**YOUR OBJECTIVE**
All of the data should be output character for character, except the pictures.

**PROVIDED MATERIAL**
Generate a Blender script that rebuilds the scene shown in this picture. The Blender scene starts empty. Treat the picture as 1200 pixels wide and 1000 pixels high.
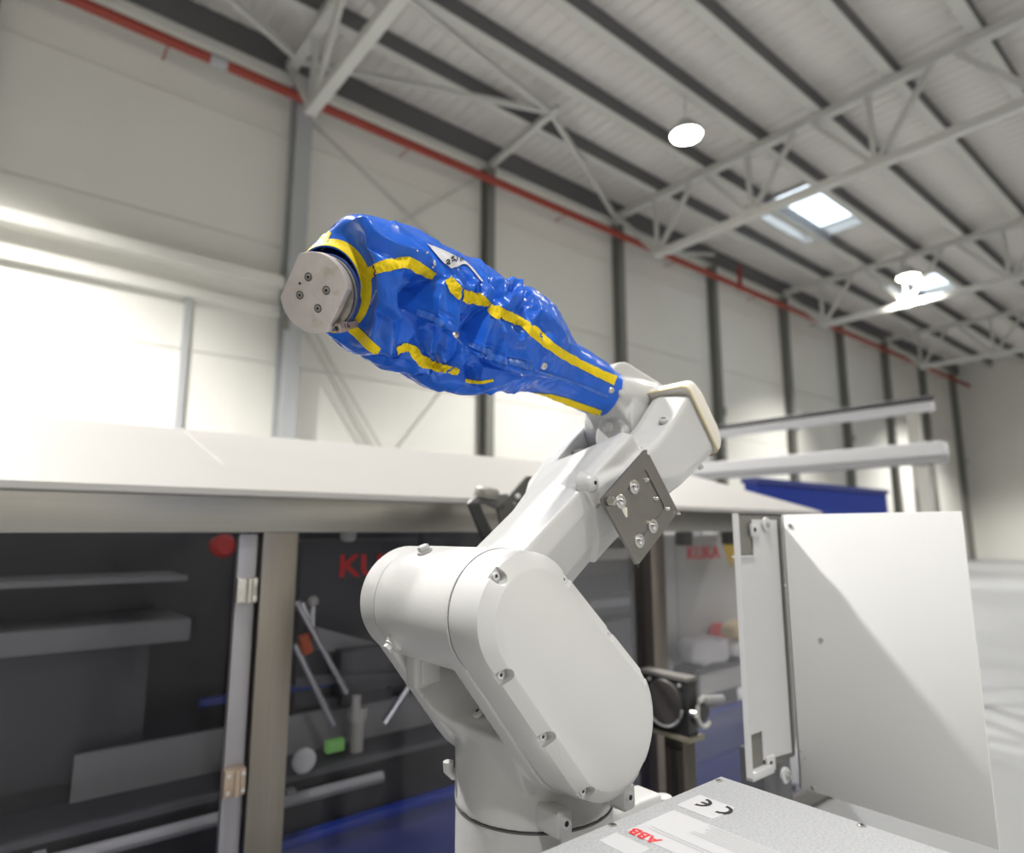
import bpy, bmesh, math, random
import numpy as np
from mathutils import Vector, Matrix, noise
from mathutils.bvhtree import BVHTree

random.seed(7)
SC = bpy.context.scene
COL = SC.collection

# ------------------------------------------------------------------ camera
FPX = 750.0                                   # focal length in pixels of the 1200x1000 frame
PITCH = math.atan(122.0 / FPX)
YAW = math.radians(39.3)                      # the camera looks towards +X and +Y
EYE = Vector((0.0, 0.0, 1.6))
RIGHT = Vector((math.cos(YAW), -math.sin(YAW), 0))
FLAT = Vector((math.sin(YAW), math.cos(YAW), 0))
FWD = FLAT * math.cos(PITCH) + Vector((0, 0, math.sin(PITCH)))
UP = -FLAT * math.sin(PITCH) + Vector((0, 0, math.cos(PITCH)))
cam_d = bpy.data.cameras.new('camera')
cam_d.sensor_width = 36.0
cam_d.lens = FPX / 1200.0 * 36.0
cam_d.clip_start = 0.02
cam_d.clip_end = 300
cam_d.dof.use_dof = True
cam_d.dof.focus_distance = 0.875
cam_d.dof.aperture_fstop = 2.7
cam = bpy.data.objects.new('camera', cam_d)
COL.objects.link(cam)
cam.matrix_world = Matrix((
    (RIGHT.x, UP.x, -FWD.x, EYE.x), (RIGHT.y, UP.y, -FWD.y, EYE.y), (RIGHT.z, UP.z, -FWD.z, EYE.z), (0, 0, 0, 1)))
SC.camera = cam

# ------------------------------------------------------------------ world, lights, exposure
SC.view_settings.view_transform = 'Standard'
SC.view_settings.look = 'None'
SC.view_settings.gamma = 1.0
SC.view_settings.use_curve_mapping = False
SC.view_settings.exposure = 0.0
W = bpy.data.worlds.new('overcast_sky')
SC.world = W
W.use_nodes = True
W.node_tree.nodes['Background'].inputs[0].default_value = (0.86, 0.93, 1.0, 1)
W.node_tree.nodes['Background'].inputs[1].default_value = 4.0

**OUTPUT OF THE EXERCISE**
Generate a Blender script that rebuilds the scene shown in this picture. The Blender scene starts empty. Treat the picture as 1200 pixels wide and 1000 pixels high.
import bpy, bmesh, math, random
import numpy as np
from mathutils import Vector, Matrix, noise
from mathutils.bvhtree import BVHTree

random.seed(7)
SC = bpy.context.scene
COL = SC.collection

# ------------------------------------------------------------------ camera
FPX = 750.0                                   # focal length in pixels of the 1200x1000 frame
PITCH = math.atan(122.0 / FPX)
YAW = math.radians(39.3)                      # the camera looks towards +X and +Y
EYE = Vector((0.0, 0.0, 1.6))
RIGHT = Vector((math.cos(YAW), -math.sin(YAW), 0))
FLAT = Vector((math.sin(YAW), math.cos(YAW), 0))
FWD = FLAT * math.cos(PITCH) + Vector((0, 0, math.sin(PITCH)))
UP = -FLAT * math.sin(PITCH) + Vector((0, 0, math.cos(PITCH)))
cam_d = bpy.data.cameras.new('camera')
cam_d.sensor_width = 36.0
cam_d.lens = FPX / 1200.0 * 36.0
cam_d.clip_start = 0.02
cam_d.clip_end = 300
cam_d.dof.use_dof = True
cam_d.dof.focus_distance = 0.875
cam_d.dof.aperture_fstop = 2.7
cam = bpy.data.objects.new('camera', cam_d)
COL.objects.link(cam)
cam.matrix_world = Matrix((
    (RIGHT.x, UP.x, -FWD.x, EYE.x), (RIGHT.y, UP.y, -FWD.y, EYE.y), (RIGHT.z, UP.z, -FWD.z, EYE.z), (0, 0, 0, 1)))
SC.camera = cam

# ------------------------------------------------------------------ world, lights, exposure
SC.view_settings.view_transform = 'Standard'
SC.view_settings.look = 'None'
SC.view_settings.gamma = 1.0
SC.view_settings.use_curve_mapping = False
SC.view_settings.exposure = 0.0
W = bpy.data.worlds.new('overcast_sky')
SC.world = W
W.use_nodes = True
W.node_tree.nodes['Background'].inputs[0].default_value = (0.86, 0.93, 1.0, 1)
W.node_tree.nodes['Background'].inputs[1].default_value = 4.0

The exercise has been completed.